Where a line holds the string "crossing", return that line.

(Dataset excerpt):
** BEGIN **

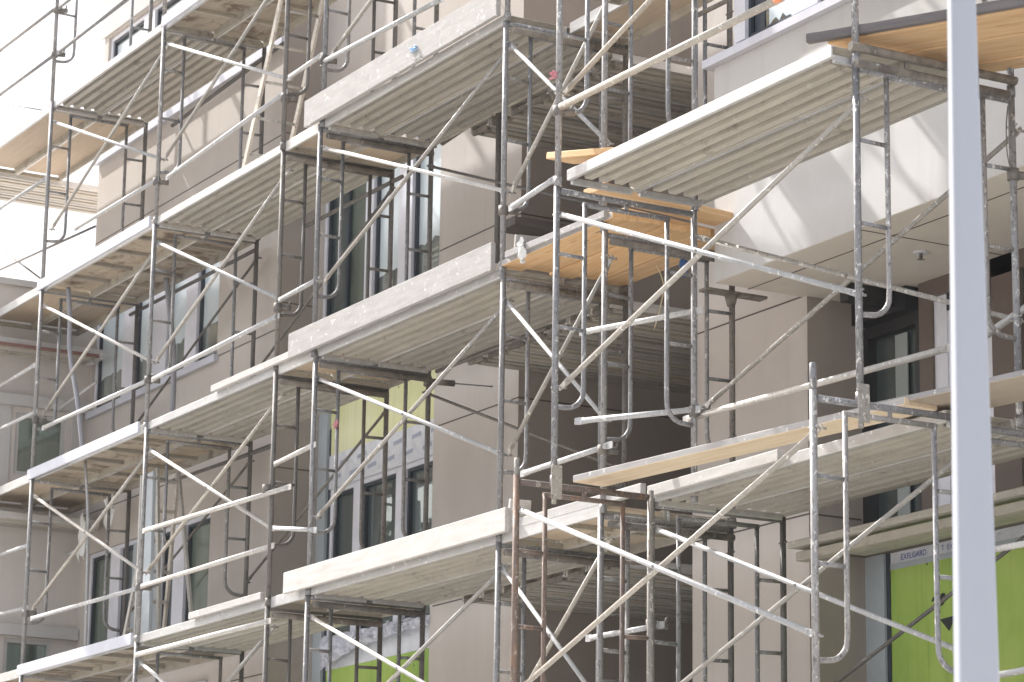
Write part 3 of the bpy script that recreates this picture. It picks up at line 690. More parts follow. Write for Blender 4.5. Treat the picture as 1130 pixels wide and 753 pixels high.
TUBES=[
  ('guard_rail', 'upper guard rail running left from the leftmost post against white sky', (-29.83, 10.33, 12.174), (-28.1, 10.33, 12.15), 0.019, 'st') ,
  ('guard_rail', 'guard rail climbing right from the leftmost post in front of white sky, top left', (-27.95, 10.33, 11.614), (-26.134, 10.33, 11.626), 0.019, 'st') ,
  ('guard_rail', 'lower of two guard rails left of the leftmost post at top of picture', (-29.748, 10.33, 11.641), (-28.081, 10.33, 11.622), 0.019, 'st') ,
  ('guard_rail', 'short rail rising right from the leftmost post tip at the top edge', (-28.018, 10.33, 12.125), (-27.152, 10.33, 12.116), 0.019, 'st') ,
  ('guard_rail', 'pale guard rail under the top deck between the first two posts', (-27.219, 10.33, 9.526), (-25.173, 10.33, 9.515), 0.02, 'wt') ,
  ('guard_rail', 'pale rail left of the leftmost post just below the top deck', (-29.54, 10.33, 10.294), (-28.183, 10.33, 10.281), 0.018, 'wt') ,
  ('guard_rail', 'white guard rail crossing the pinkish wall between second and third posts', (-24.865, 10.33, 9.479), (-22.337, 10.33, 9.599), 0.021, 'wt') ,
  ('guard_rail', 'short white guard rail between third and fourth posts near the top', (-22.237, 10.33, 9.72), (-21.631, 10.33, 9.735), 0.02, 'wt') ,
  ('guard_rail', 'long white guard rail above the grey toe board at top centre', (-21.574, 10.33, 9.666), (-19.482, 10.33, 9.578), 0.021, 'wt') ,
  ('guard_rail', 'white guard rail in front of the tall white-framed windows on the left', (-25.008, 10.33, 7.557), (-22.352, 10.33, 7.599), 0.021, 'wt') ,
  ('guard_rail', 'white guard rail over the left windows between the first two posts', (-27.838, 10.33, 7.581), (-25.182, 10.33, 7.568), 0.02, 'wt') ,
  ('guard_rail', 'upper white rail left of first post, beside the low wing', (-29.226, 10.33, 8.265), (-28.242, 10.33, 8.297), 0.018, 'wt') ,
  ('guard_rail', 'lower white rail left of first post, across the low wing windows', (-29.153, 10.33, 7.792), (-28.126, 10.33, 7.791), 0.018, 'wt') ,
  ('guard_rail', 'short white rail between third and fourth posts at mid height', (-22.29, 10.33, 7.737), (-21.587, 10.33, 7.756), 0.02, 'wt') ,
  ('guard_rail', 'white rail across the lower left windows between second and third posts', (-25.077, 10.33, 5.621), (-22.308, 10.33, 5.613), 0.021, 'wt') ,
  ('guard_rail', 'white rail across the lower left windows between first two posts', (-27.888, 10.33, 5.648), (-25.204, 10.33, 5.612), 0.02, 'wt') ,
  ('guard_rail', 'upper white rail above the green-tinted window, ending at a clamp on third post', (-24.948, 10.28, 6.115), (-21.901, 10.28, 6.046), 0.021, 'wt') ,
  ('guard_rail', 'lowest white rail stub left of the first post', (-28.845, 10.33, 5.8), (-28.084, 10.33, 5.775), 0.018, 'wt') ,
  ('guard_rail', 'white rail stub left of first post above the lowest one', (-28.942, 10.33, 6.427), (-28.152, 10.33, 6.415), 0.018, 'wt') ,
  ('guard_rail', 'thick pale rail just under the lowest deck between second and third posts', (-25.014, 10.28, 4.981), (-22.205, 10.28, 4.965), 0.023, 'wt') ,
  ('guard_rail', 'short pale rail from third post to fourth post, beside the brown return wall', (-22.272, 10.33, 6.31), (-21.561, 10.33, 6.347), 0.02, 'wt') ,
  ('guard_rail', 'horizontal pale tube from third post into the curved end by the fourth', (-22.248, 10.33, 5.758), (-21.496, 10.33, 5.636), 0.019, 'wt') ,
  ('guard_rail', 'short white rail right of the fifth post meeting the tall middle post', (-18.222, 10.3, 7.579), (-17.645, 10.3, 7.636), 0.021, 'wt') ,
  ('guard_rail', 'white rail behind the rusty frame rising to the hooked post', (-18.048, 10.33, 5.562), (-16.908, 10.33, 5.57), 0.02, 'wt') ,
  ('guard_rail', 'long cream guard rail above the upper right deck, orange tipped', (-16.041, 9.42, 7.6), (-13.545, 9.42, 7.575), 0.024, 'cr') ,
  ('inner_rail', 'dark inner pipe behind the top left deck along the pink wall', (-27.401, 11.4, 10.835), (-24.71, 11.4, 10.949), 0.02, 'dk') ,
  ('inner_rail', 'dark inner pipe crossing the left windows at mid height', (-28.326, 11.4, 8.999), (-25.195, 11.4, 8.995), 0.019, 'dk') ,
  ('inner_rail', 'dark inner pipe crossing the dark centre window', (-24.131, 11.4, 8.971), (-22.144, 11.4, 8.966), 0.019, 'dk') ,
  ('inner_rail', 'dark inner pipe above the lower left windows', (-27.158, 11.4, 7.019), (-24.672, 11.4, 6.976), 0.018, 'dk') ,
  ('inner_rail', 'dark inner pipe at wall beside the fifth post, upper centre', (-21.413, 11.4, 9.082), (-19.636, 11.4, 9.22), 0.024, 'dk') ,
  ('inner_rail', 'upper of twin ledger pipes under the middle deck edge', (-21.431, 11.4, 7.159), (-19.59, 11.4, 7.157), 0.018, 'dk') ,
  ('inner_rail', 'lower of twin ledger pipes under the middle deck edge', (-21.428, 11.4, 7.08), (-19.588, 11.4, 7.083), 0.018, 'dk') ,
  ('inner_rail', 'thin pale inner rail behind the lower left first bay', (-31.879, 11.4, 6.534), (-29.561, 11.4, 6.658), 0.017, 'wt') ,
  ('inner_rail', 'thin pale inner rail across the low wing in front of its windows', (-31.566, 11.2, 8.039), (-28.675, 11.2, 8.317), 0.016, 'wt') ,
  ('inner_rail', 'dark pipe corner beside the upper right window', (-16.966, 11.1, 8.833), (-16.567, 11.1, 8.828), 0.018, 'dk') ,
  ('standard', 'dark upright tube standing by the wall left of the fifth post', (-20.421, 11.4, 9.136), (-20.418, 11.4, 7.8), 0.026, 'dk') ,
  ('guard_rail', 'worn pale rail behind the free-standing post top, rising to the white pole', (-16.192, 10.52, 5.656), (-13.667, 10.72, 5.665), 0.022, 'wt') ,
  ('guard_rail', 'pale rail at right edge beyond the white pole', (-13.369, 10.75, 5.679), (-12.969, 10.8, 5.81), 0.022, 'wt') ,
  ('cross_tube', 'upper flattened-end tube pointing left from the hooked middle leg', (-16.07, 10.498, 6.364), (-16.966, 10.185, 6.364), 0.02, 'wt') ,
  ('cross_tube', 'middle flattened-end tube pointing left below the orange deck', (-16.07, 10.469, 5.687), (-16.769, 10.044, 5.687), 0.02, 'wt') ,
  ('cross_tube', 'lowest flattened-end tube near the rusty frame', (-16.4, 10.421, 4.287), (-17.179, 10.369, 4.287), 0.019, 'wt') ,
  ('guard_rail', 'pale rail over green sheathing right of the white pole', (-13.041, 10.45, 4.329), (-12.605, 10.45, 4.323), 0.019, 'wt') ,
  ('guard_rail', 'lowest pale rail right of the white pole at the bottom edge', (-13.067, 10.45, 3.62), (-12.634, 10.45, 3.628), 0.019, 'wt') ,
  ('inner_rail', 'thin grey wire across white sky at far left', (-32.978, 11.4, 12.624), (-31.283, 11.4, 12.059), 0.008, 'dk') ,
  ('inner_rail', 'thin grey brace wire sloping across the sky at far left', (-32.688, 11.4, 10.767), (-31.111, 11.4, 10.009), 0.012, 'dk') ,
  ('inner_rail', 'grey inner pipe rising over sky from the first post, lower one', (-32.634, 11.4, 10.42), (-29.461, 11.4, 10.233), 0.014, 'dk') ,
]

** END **

(Response):
  ('guard_rail', 'white guard rail crossing the pinkish wall between second and third posts', (-24.865, 10.33, 9.479), (-22.337, 10.33, 9.599), 0.021, 'wt') ,
  ('inner_rail', 'dark inner pipe crossing the left windows at mid height', (-28.326, 11.4, 8.999), (-25.195, 11.4, 8.995), 0.019, 'dk') ,
  ('inner_rail', 'dark inner pipe crossing the dark centre window', (-24.131, 11.4, 8.971), (-22.144, 11.4, 8.966), 0.019, 'dk') ,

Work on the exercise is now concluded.